Biden has expressed support for the Farm Workforce Modernization Act, a bill that could reform and expand the H-2A visa program and provide a path to legal residency to undocumented farmworkers. The latter issue is a nonstarter for some Republicans, which is why it has passed the House (attracting 23 Republican votes) but has not been brought up in the Senate.

Biofuel

Brad Reynolds, the director of communications for Ohio Corn & Wheat, said maintaining and increasing demand for ethanol fuel is “vitally important” to Ohio corn farmers.

There are federal rules requiring fuel sold in the U.S. to contain a minimum volume of renewable fuel, such as ethanol. The Trump administration roughly quadrupled the number of exemptions granted to oil and gas companies from those requirements. In January, the Tenth Circuit Court of Appeals struck down some of those exemptions.

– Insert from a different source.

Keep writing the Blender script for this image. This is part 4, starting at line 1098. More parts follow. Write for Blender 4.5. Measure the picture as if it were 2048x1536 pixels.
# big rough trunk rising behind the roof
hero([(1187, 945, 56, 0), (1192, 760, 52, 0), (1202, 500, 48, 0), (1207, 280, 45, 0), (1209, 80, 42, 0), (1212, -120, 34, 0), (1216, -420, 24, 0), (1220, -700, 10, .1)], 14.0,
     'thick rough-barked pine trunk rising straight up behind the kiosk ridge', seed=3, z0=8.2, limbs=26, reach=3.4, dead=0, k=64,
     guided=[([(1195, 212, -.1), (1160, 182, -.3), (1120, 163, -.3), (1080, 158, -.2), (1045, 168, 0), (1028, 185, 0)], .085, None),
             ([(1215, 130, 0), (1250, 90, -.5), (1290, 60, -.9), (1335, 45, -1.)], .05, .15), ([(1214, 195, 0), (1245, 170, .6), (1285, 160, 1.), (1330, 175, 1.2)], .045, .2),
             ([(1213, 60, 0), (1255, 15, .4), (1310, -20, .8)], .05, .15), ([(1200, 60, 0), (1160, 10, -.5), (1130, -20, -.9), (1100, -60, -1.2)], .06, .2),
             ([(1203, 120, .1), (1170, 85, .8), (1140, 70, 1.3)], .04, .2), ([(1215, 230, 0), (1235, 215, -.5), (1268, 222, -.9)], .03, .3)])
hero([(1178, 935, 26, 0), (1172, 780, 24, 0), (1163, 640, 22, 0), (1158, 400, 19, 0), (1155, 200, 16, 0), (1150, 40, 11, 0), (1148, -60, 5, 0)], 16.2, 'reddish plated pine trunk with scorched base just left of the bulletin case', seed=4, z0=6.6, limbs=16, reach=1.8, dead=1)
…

In September, Trump’s EPA denied more than 50 retroactive waivers from the ethanol mandate requests. Farm and biofuel advocates have since urged the administration to do more to support biofuel, including releasing the renewable fuel requirements for 2021, which are normally set between June and September.

According to the Biden campaign website, Biden’s plan for rural America includes “promoting biofuels.” However, Brown said Biden’s campaign appears focused on supporting the advancement of electric vehicles.